Never heard the story until this morning on the radio. Must have been out fishing or something. Cool story and picture from the Strib.
http://www.startribune.com/local/123932779.html
Robert “Walleye Bob” Bruininks is donating his prized catch — a 17-pound, 6-ounce walleye — to the University of Minnesota.
It was July 4, 1989, more than a decade before Bruininks became university president. He was fishing on Loon Lake along the Gunflint Trail in extreme northeastern Minnesota when he came upon Minnesota’s signature game fish. He battled it for 45 minutes and even had to abandon his boat to land it.
Bruininks has said the fish would have broken the state record if he had gotten it to a scale sooner.
It took him two hours to reach one. In the meantime, the captured walleye started losing moisture — and precious weight. As it was, it came in a mere 2 ounces short.

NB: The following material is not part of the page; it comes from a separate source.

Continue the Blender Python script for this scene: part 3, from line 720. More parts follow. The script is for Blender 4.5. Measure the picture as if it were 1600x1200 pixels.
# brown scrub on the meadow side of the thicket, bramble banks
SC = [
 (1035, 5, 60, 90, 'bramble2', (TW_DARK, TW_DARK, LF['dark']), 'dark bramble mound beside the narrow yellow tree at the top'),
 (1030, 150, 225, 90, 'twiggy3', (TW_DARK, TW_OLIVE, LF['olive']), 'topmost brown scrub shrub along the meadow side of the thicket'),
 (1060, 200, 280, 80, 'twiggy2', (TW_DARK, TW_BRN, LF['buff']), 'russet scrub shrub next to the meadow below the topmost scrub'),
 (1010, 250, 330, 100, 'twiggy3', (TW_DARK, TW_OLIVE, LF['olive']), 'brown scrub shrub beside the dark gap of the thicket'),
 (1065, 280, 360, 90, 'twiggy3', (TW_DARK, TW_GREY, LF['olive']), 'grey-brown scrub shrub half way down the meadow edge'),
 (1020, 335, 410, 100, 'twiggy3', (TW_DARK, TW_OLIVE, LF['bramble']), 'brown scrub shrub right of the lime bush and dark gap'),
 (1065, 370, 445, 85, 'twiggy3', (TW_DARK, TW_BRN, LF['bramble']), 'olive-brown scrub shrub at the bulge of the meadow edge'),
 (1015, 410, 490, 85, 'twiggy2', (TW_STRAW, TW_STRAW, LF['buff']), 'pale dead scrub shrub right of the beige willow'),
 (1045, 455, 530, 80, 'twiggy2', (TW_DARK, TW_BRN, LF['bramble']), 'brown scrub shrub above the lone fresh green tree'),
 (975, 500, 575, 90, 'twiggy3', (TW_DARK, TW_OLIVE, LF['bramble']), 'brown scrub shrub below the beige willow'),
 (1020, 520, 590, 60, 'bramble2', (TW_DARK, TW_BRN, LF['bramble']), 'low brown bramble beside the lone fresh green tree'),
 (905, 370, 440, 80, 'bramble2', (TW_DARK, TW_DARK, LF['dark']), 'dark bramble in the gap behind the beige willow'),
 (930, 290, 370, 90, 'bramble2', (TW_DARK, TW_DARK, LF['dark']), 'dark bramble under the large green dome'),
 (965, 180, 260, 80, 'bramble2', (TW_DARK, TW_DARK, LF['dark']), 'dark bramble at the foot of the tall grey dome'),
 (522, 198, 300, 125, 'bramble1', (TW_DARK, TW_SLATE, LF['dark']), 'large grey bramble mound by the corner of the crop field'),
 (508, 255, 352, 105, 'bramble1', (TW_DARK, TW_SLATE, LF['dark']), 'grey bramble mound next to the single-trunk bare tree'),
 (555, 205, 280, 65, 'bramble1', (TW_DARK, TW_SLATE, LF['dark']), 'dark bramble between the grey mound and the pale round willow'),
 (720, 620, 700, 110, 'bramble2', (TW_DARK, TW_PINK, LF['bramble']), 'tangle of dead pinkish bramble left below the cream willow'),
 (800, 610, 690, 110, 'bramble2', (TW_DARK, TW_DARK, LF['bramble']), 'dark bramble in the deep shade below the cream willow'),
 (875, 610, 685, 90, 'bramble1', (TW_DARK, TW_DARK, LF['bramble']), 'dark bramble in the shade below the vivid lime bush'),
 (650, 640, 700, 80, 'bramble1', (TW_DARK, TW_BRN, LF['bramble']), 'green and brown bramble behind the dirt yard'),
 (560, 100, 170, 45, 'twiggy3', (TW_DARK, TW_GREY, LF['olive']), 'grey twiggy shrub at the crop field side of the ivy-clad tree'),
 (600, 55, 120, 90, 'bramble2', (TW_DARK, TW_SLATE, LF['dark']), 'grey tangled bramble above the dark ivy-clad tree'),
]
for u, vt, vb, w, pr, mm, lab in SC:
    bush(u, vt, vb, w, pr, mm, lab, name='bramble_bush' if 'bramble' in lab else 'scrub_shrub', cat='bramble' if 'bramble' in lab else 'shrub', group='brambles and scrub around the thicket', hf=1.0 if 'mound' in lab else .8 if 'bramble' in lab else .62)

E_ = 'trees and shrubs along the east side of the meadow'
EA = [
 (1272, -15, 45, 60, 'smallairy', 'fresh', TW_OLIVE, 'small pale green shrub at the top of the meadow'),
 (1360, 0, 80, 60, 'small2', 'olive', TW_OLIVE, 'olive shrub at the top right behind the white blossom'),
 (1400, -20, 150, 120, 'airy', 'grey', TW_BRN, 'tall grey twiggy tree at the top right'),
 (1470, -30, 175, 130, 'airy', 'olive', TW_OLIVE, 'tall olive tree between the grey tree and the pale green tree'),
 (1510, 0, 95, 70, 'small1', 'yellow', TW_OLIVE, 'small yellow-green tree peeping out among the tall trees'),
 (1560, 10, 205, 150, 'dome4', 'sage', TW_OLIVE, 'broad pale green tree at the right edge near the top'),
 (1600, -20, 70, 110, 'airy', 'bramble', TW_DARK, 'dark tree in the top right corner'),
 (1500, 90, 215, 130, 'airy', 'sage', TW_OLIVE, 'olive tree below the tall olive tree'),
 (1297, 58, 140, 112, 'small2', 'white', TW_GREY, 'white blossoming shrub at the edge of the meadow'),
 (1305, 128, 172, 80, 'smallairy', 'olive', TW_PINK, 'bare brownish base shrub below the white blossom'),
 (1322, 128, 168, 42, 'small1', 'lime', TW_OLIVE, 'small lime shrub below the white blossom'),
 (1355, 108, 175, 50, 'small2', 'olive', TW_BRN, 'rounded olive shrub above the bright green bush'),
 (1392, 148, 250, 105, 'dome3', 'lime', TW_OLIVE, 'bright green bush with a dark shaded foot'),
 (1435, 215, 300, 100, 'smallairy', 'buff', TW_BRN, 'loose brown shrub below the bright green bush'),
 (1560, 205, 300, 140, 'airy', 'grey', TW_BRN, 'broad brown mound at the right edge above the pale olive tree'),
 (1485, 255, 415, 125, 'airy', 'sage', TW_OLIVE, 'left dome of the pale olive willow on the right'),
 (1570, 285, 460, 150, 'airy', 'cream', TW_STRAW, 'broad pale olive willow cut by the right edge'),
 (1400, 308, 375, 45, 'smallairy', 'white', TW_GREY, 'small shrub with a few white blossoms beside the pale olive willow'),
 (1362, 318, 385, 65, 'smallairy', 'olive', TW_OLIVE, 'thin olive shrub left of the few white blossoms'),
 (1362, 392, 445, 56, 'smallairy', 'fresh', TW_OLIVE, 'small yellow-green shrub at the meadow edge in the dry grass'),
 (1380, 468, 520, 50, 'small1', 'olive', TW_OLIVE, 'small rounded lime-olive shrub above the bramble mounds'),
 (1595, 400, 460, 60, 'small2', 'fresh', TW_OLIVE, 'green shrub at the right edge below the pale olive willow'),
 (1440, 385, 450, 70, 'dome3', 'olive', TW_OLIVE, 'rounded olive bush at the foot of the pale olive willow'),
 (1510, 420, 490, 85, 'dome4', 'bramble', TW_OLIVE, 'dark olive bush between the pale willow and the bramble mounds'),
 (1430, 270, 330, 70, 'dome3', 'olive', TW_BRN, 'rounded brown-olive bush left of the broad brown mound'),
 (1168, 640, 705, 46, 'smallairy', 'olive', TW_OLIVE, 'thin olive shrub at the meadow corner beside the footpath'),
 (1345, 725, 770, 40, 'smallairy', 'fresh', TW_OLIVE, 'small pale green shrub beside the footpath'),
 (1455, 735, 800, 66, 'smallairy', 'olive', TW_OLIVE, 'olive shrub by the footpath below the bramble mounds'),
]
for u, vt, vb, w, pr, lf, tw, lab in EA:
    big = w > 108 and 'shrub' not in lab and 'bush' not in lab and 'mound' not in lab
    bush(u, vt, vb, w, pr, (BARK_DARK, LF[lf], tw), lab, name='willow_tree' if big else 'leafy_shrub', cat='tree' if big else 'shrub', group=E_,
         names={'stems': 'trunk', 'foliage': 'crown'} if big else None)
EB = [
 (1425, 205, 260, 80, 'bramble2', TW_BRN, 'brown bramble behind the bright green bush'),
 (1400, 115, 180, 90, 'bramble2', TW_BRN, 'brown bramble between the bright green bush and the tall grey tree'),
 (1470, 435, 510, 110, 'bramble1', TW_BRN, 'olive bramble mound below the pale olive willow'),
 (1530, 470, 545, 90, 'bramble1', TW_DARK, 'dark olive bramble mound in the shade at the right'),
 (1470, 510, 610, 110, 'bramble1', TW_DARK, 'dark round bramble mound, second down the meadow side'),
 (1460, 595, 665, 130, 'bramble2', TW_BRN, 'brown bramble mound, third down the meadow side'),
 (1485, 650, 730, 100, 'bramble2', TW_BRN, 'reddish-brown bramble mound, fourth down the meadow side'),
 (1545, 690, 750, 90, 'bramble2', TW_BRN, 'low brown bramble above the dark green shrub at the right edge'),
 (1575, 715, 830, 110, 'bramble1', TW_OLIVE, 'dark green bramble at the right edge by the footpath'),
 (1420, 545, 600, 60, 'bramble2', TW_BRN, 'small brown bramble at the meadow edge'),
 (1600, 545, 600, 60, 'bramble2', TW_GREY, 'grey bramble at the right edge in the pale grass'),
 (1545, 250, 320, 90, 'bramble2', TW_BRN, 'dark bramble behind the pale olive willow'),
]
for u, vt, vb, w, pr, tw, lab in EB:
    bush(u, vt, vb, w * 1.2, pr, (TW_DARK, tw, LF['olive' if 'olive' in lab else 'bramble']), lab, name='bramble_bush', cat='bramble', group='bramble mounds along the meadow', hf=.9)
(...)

“You could fish 1,000 years, 24 hours a day and not catch a fish that size again,” he said in a Star Tribune profile published soon after he became U president in 2002.
The state record is held by Leroy Chiovitte of Hermantown, Minn., who caught a 17-pound, 8-ounce walleye in 1979 on the Seagull River, in the same part of the state where Bruininks made his catch.
Tim Goeman, regional fisheries manager in Grand Rapids for the state Department of Natural Resources, said that “anything over 15 pounds is extremely large and unusual.”
Goeman sees how Bruininks can imagine that his catch could have set the true walleye record, given that Chiovitte’s record-holder was a female caught during spawning and had “a good amount of her weight attributed to egg mass.”
Bruininks’ fish was landed after spawning season, meaning it “had none of the biomass that could be attributed to egg mass,” Goeman said.
“In a sense, this fish was bigger than the state record.”
For now, Bruininks displays the trophy fish in his office, but he’s leaving office at the end of the month, so the fish needed to go, too.
On Thursday, the walleye will be moved to its new home at the U’s Bell Museum of Natural History, 10 SE. Church St., Minneapolis.
At the outset, Bruininks’ walleye will be in a high-traffic location in the museum, going on display in late July.
Longer-term plans are to incorporate the fish as a key feature in the aquatics exhibit.
“This is a high-quality mount that includes the gill and mouth structures,” said exhibit curator Don Luce. “It’ll be a great example for our interpretive staff as they lead families and schoolchildren on tours.”